Only the lines from the start of the material through the line containing "R = random.Random(11)" are to be extracted, exactly as they appear.

### MATERIALS PROVIDED
## BEGIN

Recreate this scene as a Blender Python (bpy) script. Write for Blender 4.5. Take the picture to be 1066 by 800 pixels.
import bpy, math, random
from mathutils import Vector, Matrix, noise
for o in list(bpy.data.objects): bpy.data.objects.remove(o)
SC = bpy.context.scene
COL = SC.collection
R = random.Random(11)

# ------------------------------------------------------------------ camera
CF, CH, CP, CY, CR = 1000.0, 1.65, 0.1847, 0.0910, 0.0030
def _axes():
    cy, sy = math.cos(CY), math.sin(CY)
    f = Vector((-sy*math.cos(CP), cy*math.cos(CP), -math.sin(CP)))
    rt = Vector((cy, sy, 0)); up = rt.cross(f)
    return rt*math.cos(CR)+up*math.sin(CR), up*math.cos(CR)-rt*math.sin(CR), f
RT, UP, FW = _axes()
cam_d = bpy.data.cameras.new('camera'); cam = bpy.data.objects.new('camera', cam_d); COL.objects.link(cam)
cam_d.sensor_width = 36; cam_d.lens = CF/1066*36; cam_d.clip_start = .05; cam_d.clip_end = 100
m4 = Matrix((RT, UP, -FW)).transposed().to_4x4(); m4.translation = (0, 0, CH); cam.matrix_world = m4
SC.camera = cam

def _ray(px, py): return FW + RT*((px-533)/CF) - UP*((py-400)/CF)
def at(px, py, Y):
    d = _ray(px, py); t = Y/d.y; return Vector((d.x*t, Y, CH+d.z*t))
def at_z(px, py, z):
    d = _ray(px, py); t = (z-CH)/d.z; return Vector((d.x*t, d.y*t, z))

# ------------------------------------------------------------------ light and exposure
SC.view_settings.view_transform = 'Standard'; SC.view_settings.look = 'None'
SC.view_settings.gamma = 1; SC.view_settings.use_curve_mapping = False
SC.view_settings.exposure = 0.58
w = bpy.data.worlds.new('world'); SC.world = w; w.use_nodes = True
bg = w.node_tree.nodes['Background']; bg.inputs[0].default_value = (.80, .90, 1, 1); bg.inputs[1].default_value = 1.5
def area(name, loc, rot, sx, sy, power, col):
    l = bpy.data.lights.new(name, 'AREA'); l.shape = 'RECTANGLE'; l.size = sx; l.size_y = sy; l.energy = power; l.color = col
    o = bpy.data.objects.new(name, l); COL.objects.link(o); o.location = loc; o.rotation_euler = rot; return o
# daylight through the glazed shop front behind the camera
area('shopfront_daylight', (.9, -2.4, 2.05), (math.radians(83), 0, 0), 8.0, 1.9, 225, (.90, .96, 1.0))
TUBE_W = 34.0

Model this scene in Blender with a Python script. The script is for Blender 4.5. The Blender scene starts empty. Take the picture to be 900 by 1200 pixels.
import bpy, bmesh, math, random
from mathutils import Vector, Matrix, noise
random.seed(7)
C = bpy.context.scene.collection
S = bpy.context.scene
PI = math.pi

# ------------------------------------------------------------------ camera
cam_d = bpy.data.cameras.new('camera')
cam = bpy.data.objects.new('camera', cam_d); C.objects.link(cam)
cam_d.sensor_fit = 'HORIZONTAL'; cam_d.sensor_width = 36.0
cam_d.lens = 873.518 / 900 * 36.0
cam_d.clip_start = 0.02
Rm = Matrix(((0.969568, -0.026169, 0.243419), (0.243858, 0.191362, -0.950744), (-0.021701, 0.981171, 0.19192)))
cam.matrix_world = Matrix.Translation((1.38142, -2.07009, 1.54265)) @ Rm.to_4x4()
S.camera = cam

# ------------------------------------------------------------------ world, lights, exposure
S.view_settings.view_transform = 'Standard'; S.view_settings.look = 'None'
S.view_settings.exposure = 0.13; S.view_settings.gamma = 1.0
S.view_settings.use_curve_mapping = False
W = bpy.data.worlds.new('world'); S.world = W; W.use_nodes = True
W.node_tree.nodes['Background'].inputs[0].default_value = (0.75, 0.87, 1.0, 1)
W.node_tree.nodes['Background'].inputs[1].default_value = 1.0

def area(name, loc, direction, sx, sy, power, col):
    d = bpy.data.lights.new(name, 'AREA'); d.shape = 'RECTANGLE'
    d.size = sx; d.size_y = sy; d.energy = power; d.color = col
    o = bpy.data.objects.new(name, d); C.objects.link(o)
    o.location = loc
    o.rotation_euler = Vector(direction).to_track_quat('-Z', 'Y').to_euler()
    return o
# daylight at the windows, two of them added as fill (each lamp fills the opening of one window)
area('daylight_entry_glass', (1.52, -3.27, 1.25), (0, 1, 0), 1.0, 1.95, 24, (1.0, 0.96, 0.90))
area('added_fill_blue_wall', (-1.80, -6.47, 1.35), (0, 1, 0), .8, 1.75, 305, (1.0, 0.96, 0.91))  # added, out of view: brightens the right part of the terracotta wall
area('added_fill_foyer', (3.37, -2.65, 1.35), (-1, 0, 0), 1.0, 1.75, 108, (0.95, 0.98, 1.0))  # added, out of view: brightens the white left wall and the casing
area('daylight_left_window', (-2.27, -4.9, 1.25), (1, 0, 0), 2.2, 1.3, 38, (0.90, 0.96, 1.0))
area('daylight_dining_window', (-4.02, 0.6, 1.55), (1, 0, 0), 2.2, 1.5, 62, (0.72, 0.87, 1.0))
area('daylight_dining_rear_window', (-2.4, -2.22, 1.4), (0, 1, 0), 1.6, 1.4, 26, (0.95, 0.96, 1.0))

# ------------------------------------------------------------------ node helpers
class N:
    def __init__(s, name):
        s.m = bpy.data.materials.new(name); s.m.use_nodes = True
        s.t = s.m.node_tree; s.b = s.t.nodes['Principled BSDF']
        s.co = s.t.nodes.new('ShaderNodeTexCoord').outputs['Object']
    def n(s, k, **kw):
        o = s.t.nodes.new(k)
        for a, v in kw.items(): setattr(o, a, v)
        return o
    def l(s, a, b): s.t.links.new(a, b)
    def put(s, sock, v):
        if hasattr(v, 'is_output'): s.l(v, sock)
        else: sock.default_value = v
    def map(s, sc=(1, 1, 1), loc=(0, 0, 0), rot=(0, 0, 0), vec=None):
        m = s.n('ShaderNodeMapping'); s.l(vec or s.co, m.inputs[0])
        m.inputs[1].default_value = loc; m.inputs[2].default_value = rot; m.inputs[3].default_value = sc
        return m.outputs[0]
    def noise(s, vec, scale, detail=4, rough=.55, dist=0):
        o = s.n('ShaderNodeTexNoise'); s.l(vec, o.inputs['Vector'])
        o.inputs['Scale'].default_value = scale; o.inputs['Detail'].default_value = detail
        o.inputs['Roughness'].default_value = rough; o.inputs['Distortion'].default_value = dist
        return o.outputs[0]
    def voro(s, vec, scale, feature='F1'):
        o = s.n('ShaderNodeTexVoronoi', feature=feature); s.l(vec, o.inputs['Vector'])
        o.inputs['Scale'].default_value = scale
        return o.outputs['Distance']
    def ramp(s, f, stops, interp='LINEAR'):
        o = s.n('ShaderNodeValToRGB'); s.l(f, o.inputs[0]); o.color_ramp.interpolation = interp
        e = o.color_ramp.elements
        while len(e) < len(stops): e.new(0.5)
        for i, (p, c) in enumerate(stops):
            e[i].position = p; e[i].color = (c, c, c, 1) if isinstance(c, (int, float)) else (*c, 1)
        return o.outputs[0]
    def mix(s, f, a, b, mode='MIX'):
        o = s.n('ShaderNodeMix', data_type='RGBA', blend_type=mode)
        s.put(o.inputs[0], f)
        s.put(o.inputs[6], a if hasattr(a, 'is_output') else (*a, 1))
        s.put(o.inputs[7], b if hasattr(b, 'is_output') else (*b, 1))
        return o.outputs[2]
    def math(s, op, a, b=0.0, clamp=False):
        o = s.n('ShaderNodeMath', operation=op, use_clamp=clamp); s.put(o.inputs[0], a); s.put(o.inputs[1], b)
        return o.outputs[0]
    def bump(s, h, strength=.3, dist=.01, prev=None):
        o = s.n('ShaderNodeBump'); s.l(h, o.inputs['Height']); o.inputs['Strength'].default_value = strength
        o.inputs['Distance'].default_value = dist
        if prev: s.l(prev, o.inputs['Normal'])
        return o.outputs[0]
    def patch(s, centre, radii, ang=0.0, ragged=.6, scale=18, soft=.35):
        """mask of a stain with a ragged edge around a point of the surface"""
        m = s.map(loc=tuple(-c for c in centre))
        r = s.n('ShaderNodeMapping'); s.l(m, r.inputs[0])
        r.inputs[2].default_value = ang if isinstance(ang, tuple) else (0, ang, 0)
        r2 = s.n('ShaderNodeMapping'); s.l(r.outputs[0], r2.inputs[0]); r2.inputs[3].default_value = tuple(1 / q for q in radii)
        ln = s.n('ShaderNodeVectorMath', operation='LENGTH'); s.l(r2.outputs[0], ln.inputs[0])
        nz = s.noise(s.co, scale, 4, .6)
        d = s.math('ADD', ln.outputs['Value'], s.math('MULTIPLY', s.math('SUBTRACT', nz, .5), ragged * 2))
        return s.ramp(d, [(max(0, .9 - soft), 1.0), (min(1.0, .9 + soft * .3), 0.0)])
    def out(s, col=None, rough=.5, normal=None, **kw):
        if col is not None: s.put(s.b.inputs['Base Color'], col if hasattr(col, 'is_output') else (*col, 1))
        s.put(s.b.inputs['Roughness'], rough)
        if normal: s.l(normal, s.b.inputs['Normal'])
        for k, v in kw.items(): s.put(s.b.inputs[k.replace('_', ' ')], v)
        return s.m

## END

### RESULT OF THIS EXERCISE
Recreate this scene as a Blender Python (bpy) script. Write for Blender 4.5. Take the picture to be 1066 by 800 pixels.
import bpy, math, random
from mathutils import Vector, Matrix, noise
for o in list(bpy.data.objects): bpy.data.objects.remove(o)
SC = bpy.context.scene
COL = SC.collection
R = random.Random(11)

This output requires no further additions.